Détournement de pouvoir au CNMHE
Un très cher poste de secrétaire général
le gouvernement a été condamné pour détournement de pouvoir, le 19 janvier dernier pour avoir recasé un obligé au CNMHE. Le CNMHE, créé en 2005 pour piloter les politiques publiques mémorielles sur les crimes de l'esclavage et de la traite négrière, est composé d'historiens et d'entrepreneurs de mémoire. Ils sont tous bénévoles tandis que le secrétaire général est le seul rémunéré à hauteur de 6000 euros par mois. En janvier 2014, le ministre des Outre-mer, Victorin Lurel, met fin au CDD de Frédéric Lazorthes, secrétaire général du CNMHE nommé en 2009 par Yves Jégo, et installe à sa place Angèle Louviers, une avocate d'origine antillaise, militante PS qui a animé le réseau des soutiens ultramarins du candidat François Hollande.
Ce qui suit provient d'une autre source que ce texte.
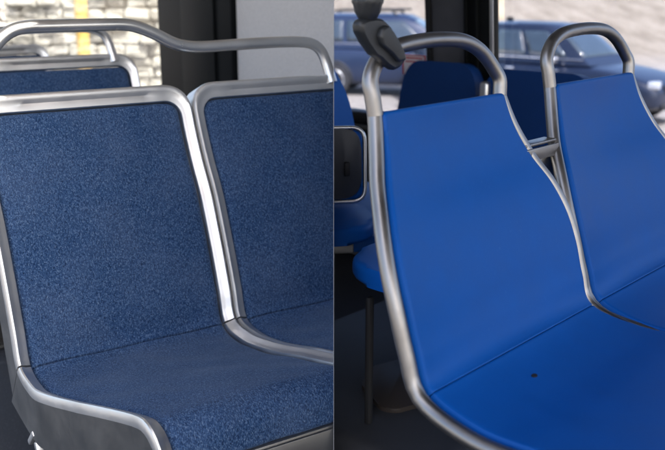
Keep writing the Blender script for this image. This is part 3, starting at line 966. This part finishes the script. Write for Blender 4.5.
    # wheels
    for x in (-L*.31, L*.31):
        for sgn in (-1, 1):
            R = Matrix.Translation((x, sgn*(hw-.10), .37)) @ Matrix.Rotation(-sgn*pi/2, 4, 'X')
            t = lathe('wheel', [(.24, -.10), (.35, -.11), (.37, -.08), (.37, .08), (.35, .115), (.25, .12), (.24, .10)], TYRE, e, R, 32)
            lathe('rim', [(.001, .095), (.06, .10), (.09, .085), (.20, .09), (.235, .118), (.245, .11), (.245, .05)], RIM, t, R, 20)
            # dark arch
            vs_, fs_ = tube([Vector((x+.42*cos(a), sgn*(hw-.015), .37+.42*sin(a))) for a in [radians(q) for q in range(-8, 189, 14)]], .030, 8)
            mesh_obj('wheel_arch', vs_, fs_, RUBBER, e)
    # details
    for sgn in (-1, 1):
        bm = bmesh.new(); box_bm(bm, (xb1-.62, sgn*(hw+.10), belt*1.03), (.14, .22, .15), None, .04, 3); from_bm('door_mirror', bm, CHROME if not boxy else paint, e)
        bm = bmesh.new(); box_bm(bm, (L/2-.16, sgn*hw*.62, belt*.70), (.22, .36, .13), Matrix.Rotation(sgn*-.35, 3, 'Z'), .03, 3); from_bm('headlight', bm, LAMP, e)
        bm = bmesh.new(); box_bm(bm, (-L/2+.08, sgn*hw*.80, belt*.80), (.14, .16, .28), None, .03, 3); from_bm('tail_light', bm, TAIL, e)
        for hx_ in (-.55, .42):
            bm = bmesh.new(); box_bm(bm, (hx_, sgn*(hw+.005), belt*.86), (.18, .03, .03), None, .01, 2); from_bm('door_handle', bm, CHROME, e)
        vs_, fs_ = tube([at(f, .04, sgn, .012) for f in [i/12 for i in range(0, 13)]], .012, 8); mesh_obj('window_trim', vs_, fs_, CHROME, e)
    bm = bmesh.new(); box_bm(bm, (L/2-.035, 0, belt*.62), (.10, .90, .16), None, .03, 3); from_bm('grille', bm, RUBBER, e)
    bm = bmesh.new(); box_bm(bm, (L/2-.02, 0, .40), (.10, 1.1, .12), None, .03, 3); from_bm('lower_grille', bm, RUBBER, e)
    bm = bmesh.new(); box_bm(bm, (L/2+.02, 0, belt*.64), (.03, .80, .025), None, .008, 2); from_bm('grille_trim', bm, CHROME, e)
    if boxy:
        for sgn in (-1, 1):
            pts = [Vector((xr0+.30, sgn*.55, zr-.02)), Vector((xr0+.38, sgn*.55, zr+.07)), Vector((0, sgn*.55, zr+.09)), Vector((xr1-.35, sgn*.55, zr+.07)), Vector((xr1-.25, sgn*.55, zr-.02))]
            vs_, fs_ = tube(catmull(pts, 5), .022, 8); mesh_obj('roof_rail', vs_, fs_, RUBBER, e)
    else:
        bm = bmesh.new(); box_bm(bm, (xr0+.35, 0, zr+.04), (.16, .04, .08), None, .015, 2); from_bm('roof_antenna', bm, RUBBER, e)
    return e
P1 = car_paint('blue_car_paint', (.008, .018, .048)); P2 = car_paint('navy_car_paint', (.007, .012, .028)); P3 = car_paint('white_car_paint', (.75, .75, .76))
def car_at(px, D, ang):
    r = ray(px, 60); r = r*(D/r.y)
    return Matrix.Translation((r.x, r.y, 0)) @ Matrix.Rotation(radians(ang), 4, 'Z')
make_car(car_at(404, 21.5, -14), 'blue boxy off-roader with roof rails parked outside, left of the window pillar', P1, 1.86, 4.8, boxy=True)
make_car(car_at(560, 17.9, -44), 'dark navy crossover parked outside behind the right-hand silver loop', P2, 1.80, 4.8, hood=.28, boxy=False)
make_car(car_at(465, 19.0, -84), 'white car mostly hidden behind the grey window pillar', P3, 1.45, 4.4, boxy=False)

# ------------------------------------------------------------------ ground
def ground():
    vs = []; fs = []
    ys = [-60, -10, 5, 12, 20, 26, 30, 34, 38, 42, 46, 50, 54, 58, 62, 68, 75, 100, 200, 600, 3000]
    xs = [-3000, -400, -100, -60, -40, -30, -20, -15, -10, -6, -3, 0, 3, 6, 10, 15, 20, 30, 40, 60, 100, 400, 3000]
    def hz(x, y):
        if y < 29: return 0
        t = min(1, (y-29)/26); t = t*t*(3-2*t)
        return t*2.12
    for y in ys:
        for x in xs: vs.append(Vector((x, y, hz(x, y))))
    n = len(xs)
    for j in range(len(ys)-1):
        for i in range(n-1):
            a = j*n+i; fs.append((a, a+1, a+n+1, a+n))
    m, nt, b = mat('dry_ground'); o = tc(nt)
    sx = N(nt, 'ShaderNodeSeparateXYZ'); nt.links.new(o, sx.inputs[0])
    f = noise(nt, o, 1.0, 7, .75, (1.1, .22, .9)); g = noise(nt, o, 6, 5, .7)
    grass = ramp(nt, f, [(.34, (.17, .135, .095)), (.5, (.26, .215, .16)), (.66, (.34, .29, .225))])
    lot = ramp(nt, g, [(.35, (.26, .23, .20)), (.65, (.34, .31, .275))])
    wv = N(nt, 'ShaderNodeMath', operation='MULTIPLY_ADD'); nt.links.new(noise(nt, o, .25, 3), wv.inputs[0]); wv.inputs[1].default_value = 8; nt.links.new(sx.outputs[1], wv.inputs[2])
    k = N(nt, 'ShaderNodeMapRange'); nt.links.new(wv.outputs[0], k.inputs[0]); k.inputs[1].default_value = 33; k.inputs[2].default_value = 36
    c1 = mixc(nt, k.outputs[0], lot.outputs[0], grass.outputs[0])
    k2 = N(nt, 'ShaderNodeMapRange'); nt.links.new(sx.outputs[1], k2.inputs[0]); k2.inputs[1].default_value = 61; k2.inputs[2].default_value = 62
    nt.links.new(mixc(nt, k2.outputs[0], c1, (.15, .15, .155)), b.inputs['Base Color'])
    b.inputs['Roughness'].default_value = .95; bump(nt, b, g, .8, .15)
    o_ = mesh_obj('ground', vs, fs, m, None); tag(o_, kind='structure')
ground()

# ------------------------------------------------------------------ light and camera
w = bpy.data.worlds.new('World'); S.world = w; w.use_nodes = True
nt = w.node_tree; bg = nt.nodes['Background']
sky = nt.nodes.new('ShaderNodeTexSky'); sky.sky_type = 'NISHITA'; sky.sun_disc = False; sky.dust_density = 3.5; sky.ozone_density = .4; sky.air_density = .8
SUN_EL, SUN_AZ = 50, 150           # azimuth clockwise from +Y
sky.sun_elevation = radians(SUN_EL); sky.sun_rotation = radians(SUN_AZ)
nt.links.new(sky.outputs[0], bg.inputs[0]); bg.inputs[1].default_value = .15
sd = bpy.data.lights.new('sun', 'SUN'); sd.energy = 3.2; sd.angle = radians(.5); sd.color = (1, .95, .88)
so = bpy.data.objects.new('sun', sd); C.objects.link(so)
d = Vector((sin(radians(SUN_AZ))*cos(radians(SUN_EL)), cos(radians(SUN_AZ))*cos(radians(SUN_EL)), sin(radians(SUN_EL))))
so.rotation_euler = d.to_track_quat('Z', 'Y').to_euler()

cd = bpy.data.cameras.new('camera'); co = bpy.data.objects.new('camera', cd); C.objects.link(co)
co.location = (0, 0, CAMZ); co.rotation_euler = (pi/2-PITCH, 0, 0)
cd.sensor_width = 36; cd.lens = F_PX/665*36; cd.clip_start = .02; cd.clip_end = 6000
cd.dof.use_dof = True; cd.dof.focus_distance = 1.50; cd.dof.aperture_fstop = 5.6; cd.dof.aperture_blades = 0
S.camera = co
S.render.resolution_x = 1024; S.render.resolution_y = 693
S.view_settings.view_transform = 'Standard'; S.view_settings.look = 'None'; S.view_settings.exposure = 1.8; S.view_settings.gamma = 1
Frédéric Lazorthes attaque en juin 2015 au tribunal administratif de Paris et obtient l'annulation de son licenciement et de la nomination de Mme Louviers. "La nouvelle orientation donnée au comité, se défend le gouvernement, supposait de renforcer les liens avec le monde culturel et médiatique ultramarin et donc de donner une nouvelle dimension au poste de secrétaire général (...) Mme Louviers est originaire d’outre-mer, contrairement à M. Lazorthes". "Cela ne saurait, selon le juge administratif, justifier le non renouvellement du contrat de M. Lazorthes et son remplacement par Mme Louviers." L'arrêt ordonne au ministre de l’Intérieur de "statuer à nouveau sur l’éventualité d’un renouvellement du contrat de M. Lazorthes dans un délai de trois mois." Avant même la fin de ce délai, le 18 septembre 2016, apprenant que M. Lazorthes fait appel pour obtenir des réparations financières, la nouvelle ministre des Outre-mer, George Pau-Langevin, nomme au poste de secrétaire général du CNMHE le préfet et directeur général de l'Outre-mer, Alain Rousseau, et crée un poste de chargé de mission qui échoit à Mme Louviers qui devient directrice de la programmation et de l’animation. Le ministère pense ainsi avoir évacué le problème Lazorthes. Mais celui-ci, têtu, attaque ces nouvelles nominations. Un nouveau jugement en date du 19 janvier 2017 annule la nomination du préfet Rousseau qu'il n'estime pas justifiée selon le compte-rendu d’une réunion de la DGOM du 18 août 2015 : « M. Lazorthes vient d'interjeter appel pour obtenir des réparations financières. Il faut proposer au DGOM un arrêté nommant ce dernier secrétaire général du CNMHE. »
La nomination du préfet Rousseau a donc bien pour objet de justifier le rejet de la demande de M. Lazorthes dont le tribunal administratif avait ordonné le réexamen". Le juge conclut : "L’arrêté du 18 septembre 2016 doit être annulé pour détournement de pouvoir." Ce qui signifie que le ministère a usé de ses pouvoirs pour un objet autre que celui à raison desquels ils lui étaient confiés. Une décision rarissime. Le ministère des Outre-mer a fait appel de ce jugement. Dans la foulée, le 15 février dernier, l'Elysée a évacué le préfet Rousseau en le nommant membre du Conseil supérieur de l’appui territorial et de l’évaluation, et nommé Corinne Orzechowski, jusque-là préfète de la Sarthe (!), nouvelle directrice générale des outre-mer.